▶ [GIVEN REQUEST] Exactly retype the opening line of the entries and every line after it, ending with the line that contains "for dx, dy in". Skip all pictures.

▶ [RECORDS FOR THIS TASK]

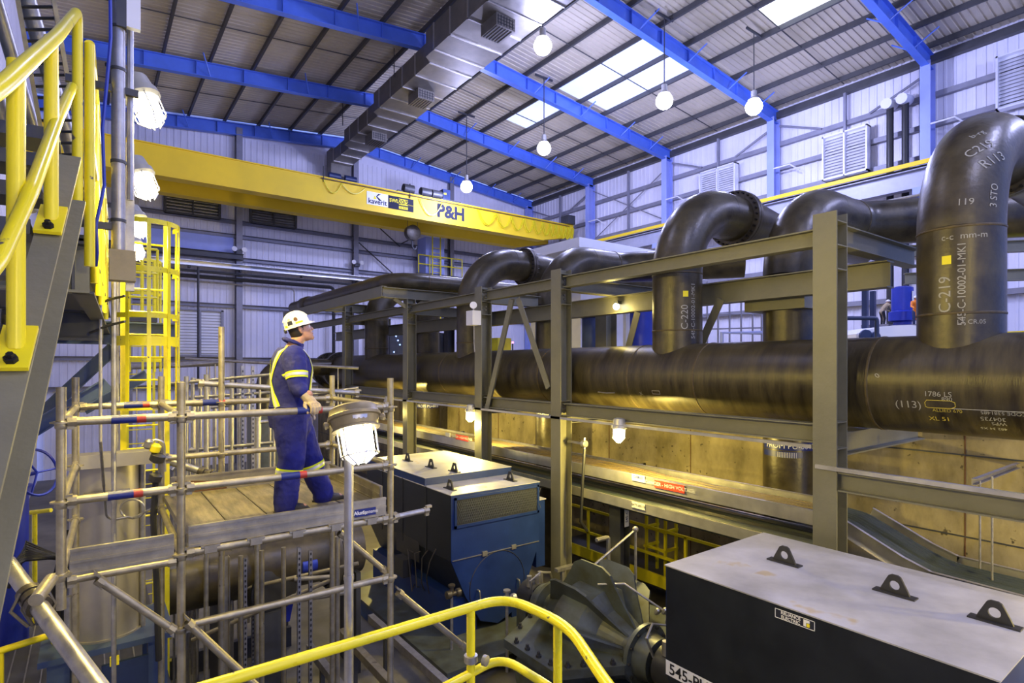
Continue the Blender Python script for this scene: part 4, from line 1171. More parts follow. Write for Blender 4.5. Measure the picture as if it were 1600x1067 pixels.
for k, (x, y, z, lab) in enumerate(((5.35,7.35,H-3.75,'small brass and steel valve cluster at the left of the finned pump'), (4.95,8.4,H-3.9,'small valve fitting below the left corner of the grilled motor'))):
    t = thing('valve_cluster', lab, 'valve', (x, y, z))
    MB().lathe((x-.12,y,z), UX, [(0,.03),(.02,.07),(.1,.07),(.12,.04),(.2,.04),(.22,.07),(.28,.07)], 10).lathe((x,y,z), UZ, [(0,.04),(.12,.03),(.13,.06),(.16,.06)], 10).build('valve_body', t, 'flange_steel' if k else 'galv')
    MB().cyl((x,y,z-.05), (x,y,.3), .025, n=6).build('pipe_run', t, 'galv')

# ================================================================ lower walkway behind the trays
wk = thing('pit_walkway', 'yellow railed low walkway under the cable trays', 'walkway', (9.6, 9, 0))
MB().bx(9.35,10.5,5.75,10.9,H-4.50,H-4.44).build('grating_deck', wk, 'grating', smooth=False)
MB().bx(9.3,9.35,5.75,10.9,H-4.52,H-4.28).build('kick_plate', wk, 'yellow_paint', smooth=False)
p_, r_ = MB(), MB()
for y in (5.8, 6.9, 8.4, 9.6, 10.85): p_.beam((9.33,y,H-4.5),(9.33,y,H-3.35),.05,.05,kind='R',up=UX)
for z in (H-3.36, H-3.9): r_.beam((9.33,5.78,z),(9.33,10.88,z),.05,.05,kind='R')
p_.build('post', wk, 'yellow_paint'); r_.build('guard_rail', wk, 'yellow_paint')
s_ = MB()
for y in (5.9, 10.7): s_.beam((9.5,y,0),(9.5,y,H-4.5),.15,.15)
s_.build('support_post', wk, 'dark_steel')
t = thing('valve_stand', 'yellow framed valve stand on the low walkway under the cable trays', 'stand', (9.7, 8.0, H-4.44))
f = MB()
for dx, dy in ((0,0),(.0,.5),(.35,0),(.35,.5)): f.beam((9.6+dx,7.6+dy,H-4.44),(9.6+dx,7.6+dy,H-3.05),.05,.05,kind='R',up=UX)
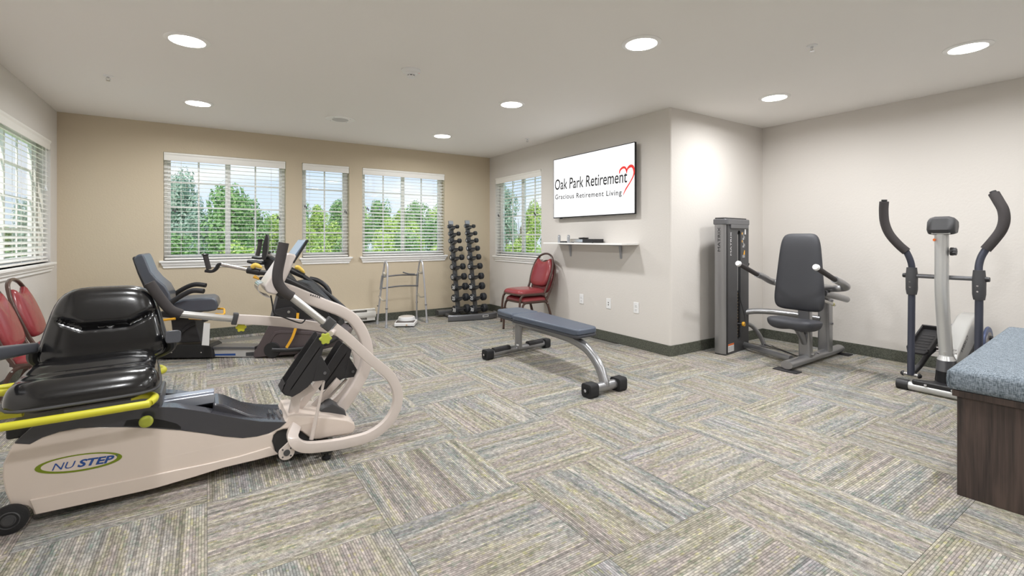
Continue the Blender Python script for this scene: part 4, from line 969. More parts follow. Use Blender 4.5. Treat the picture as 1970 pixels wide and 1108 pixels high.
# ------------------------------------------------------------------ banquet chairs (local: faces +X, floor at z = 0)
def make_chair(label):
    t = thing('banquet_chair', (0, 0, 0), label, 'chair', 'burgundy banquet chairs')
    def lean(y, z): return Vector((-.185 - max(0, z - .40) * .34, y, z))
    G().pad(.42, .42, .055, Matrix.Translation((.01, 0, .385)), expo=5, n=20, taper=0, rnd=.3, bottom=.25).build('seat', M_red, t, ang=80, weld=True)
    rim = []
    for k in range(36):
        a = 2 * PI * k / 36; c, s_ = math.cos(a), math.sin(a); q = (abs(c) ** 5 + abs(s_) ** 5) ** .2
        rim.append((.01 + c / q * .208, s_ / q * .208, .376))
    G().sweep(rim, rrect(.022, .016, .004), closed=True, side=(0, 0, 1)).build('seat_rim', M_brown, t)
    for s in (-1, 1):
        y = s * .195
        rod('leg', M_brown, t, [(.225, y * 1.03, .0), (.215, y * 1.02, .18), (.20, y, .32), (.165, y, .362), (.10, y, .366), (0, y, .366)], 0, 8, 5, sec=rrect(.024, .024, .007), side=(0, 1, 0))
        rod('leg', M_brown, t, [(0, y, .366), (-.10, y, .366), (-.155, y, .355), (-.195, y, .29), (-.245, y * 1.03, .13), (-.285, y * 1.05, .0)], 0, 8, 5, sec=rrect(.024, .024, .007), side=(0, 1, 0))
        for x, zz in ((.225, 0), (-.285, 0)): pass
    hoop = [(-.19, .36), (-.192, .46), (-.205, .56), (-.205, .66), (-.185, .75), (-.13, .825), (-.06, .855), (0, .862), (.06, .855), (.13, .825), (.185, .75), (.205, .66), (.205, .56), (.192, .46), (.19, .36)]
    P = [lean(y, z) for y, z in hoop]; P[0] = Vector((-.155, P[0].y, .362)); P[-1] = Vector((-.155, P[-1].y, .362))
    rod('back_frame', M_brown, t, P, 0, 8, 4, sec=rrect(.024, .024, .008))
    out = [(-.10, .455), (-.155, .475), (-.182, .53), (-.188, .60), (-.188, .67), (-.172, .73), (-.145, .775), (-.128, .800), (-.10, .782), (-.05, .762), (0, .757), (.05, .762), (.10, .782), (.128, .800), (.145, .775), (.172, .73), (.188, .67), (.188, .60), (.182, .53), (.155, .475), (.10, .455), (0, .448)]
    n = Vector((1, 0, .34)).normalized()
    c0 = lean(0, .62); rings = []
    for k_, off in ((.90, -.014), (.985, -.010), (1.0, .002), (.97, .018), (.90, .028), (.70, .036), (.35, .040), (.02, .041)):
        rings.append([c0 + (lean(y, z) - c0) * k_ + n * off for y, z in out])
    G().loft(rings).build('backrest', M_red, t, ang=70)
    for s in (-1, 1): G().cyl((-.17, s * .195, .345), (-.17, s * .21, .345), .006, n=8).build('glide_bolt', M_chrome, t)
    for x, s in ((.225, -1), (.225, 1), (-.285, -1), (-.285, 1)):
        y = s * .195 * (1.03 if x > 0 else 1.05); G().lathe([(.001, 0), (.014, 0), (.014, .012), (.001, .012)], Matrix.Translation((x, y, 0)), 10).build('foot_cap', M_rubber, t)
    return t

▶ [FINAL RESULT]
Continue the Blender Python script for this scene: part 4, from line 1171. More parts follow. Write for Blender 4.5. Measure the picture as if it were 1600x1067 pixels.
for k, (x, y, z, lab) in enumerate(((5.35,7.35,H-3.75,'small brass and steel valve cluster at the left of the finned pump'), (4.95,8.4,H-3.9,'small valve fitting below the left corner of the grilled motor'))):
    t = thing('valve_cluster', lab, 'valve', (x, y, z))
    MB().lathe((x-.12,y,z), UX, [(0,.03),(.02,.07),(.1,.07),(.12,.04),(.2,.04),(.22,.07),(.28,.07)], 10).lathe((x,y,z), UZ, [(0,.04),(.12,.03),(.13,.06),(.16,.06)], 10).build('valve_body', t, 'flange_steel' if k else 'galv')
    MB().cyl((x,y,z-.05), (x,y,.3), .025, n=6).build('pipe_run', t, 'galv')

# ================================================================ lower walkway behind the trays
wk = thing('pit_walkway', 'yellow railed low walkway under the cable trays', 'walkway', (9.6, 9, 0))
MB().bx(9.35,10.5,5.75,10.9,H-4.50,H-4.44).build('grating_deck', wk, 'grating', smooth=False)
MB().bx(9.3,9.35,5.75,10.9,H-4.52,H-4.28).build('kick_plate', wk, 'yellow_paint', smooth=False)
p_, r_ = MB(), MB()
for y in (5.8, 6.9, 8.4, 9.6, 10.85): p_.beam((9.33,y,H-4.5),(9.33,y,H-3.35),.05,.05,kind='R',up=UX)
for z in (H-3.36, H-3.9): r_.beam((9.33,5.78,z),(9.33,10.88,z),.05,.05,kind='R')
p_.build('post', wk, 'yellow_paint'); r_.build('guard_rail', wk, 'yellow_paint')
s_ = MB()
for y in (5.9, 10.7): s_.beam((9.5,y,0),(9.5,y,H-4.5),.15,.15)
s_.build('support_post', wk, 'dark_steel')
t = thing('valve_stand', 'yellow framed valve stand on the low walkway under the cable trays', 'stand', (9.7, 8.0, H-4.44))
f = MB()
for dx, dy in ((0,0),(.0,.5),(.35,0),(.35,.5)): f.beam((9.6+dx,7.6+dy,H-4.44),(9.6+dx,7.6+dy,H-3.05),.05,.05,kind='R',up=UX)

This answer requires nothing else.